Take advantage of Bancassurance banking systems and regulations available in each country to explore cross-selling of insurance products, particularly in emerging markets such as India

While 63% of insurance companies report they are ready to move toward more digital practices, only 23% of these companies are ready, reports a joint study by Forrester and Accenture. To speed up this process and ensure a successful transition to digital workflows, there are a few key areas we can expect insurers to embrace as they look to create more user-friendly and automated processes.

Adopt an on-premises and cloud-based infrastructure

Just two years ago, 84% of companies were operating in the cloud and more than half of these companies reported that the cloud reduced the amount of work for IT teams, says PC World. Still, IT teams in the insurance sector struggled with the data that regulators allow to be stored via the cloud versus on-premises. To add to this, the proliferation of legacy technology is challenging the cloud-only approach. Many insurers are using 40-year-old back office technology designed to manage the claims process, says a recent TrustMarque report. This type of technology is hindering innovation, but insurance agents are far from instantly replacing such mainframe technology.

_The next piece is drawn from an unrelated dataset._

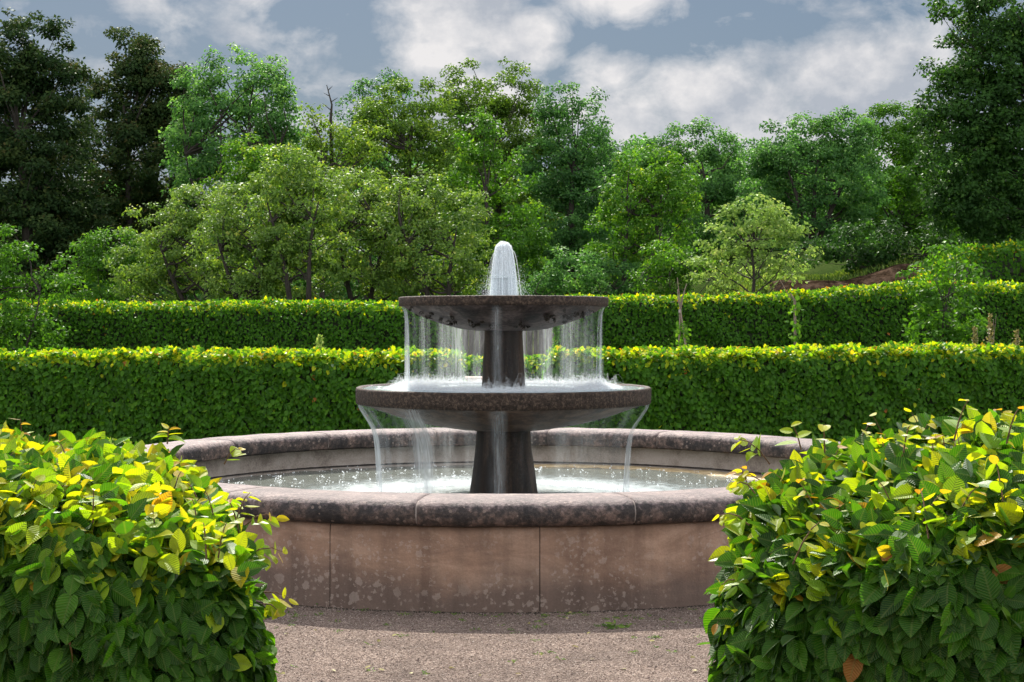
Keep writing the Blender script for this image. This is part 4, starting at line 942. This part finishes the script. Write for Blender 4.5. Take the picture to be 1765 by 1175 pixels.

This year, as the insurance industry embraces a more streamlined workflow, we can expect a significant increase in the use of technology that can be operated through hybrid cloud and on-premises, ensuring maximum flexibility for customers and a strong adherence to ever-changing government regulations within the insurance environment.

Automation of business processes when necessary

The key to moving towards a more digital environment and improving customer service is to automate workflows when necessary. With the excessive use of social media on the rise and across multiple channels, customers expect maximum interaction and personalization from their insurance agents and brokers.

While standard face-to-face interaction may be less common between insurance entities and their customers, relationships are still just as important, if not more so, than in the past. As such, insurance agents need more time to interact with their clients and less time to sort documents, scroll through documents, and stay on top of claims processing.

Choose programs and systems with customers in mind

A Forrester-Accenture report recently dubbed this year the “age of the customer,” where customer experience is at the heart of the digital movement. This means that new digital technologies and processes cannot be implemented with a management-first mindset.

Take, for example, something as simple as a digital application. While some technologies may actually require three different phone numbers or two different email addresses from the customer, how convenient is that for the customer completing the application? Today’s customers expect a smart and seamless process from insurance companies. While this may indicate some disruption to internal processes for the agent, the end result should be to make the programs easier to use for the customer, not just the IT team.

Social media analysis

Insurers are turning to social media as a marketing medium and collaboration platform. Social networks are widely used to establish contacts with friends and business partners. Smartphones and mobile devices make it easy to use social media. Insurers can target new customers based on their life events and can also use social media to communicate with internal and external stakeholders.

Focus on SaaS solutions

Insurance companies are deploying applications by adopting SaaS solutions because it offers superior infrastructure, high levels of security, and low risk. Insurance companies have the advantage of accessing the latest IT infrastructure and platforms at low cost. SaaS offers a perfect solution for insurance to improve efficiency with minimal capital costs.

Real-time architectures for agility

Real-time data sources are mobile technologies and social networks that insurance companies can take advantage of to be more competitive. Capturing real-time data from online channels is proving to be a gold mine for insurance companies because they provide insights into customer behavior based on which insurance products are crafted into the strategy. Insurance companies are implementing data analysis tools, BI platforms, and data visualization tools to reap the full benefits of real-time data.

Data analytics and big data

The ability to capture data in real time, big data, and analytics play an important role for insurers in terms of leads. The recent trend is the adoption of sensor technologies called telematics used to monitor individual driving behaviors. These technologies help insurance companies provide usage-based insurance policies.

Information plays an important role in the insurance industry in terms of product pricing, development, risk management, claims processing, and fraud detection. These functions can be performed by collecting data from multiple sources and by using software tools to gain meaningful insights from the data. To implement insurance operations effectively, the insurance industry needs to adopt IT systems, new technologies, and networks to capture real-time data and bolster its data storage capacity for analytics to capitalize on more customers.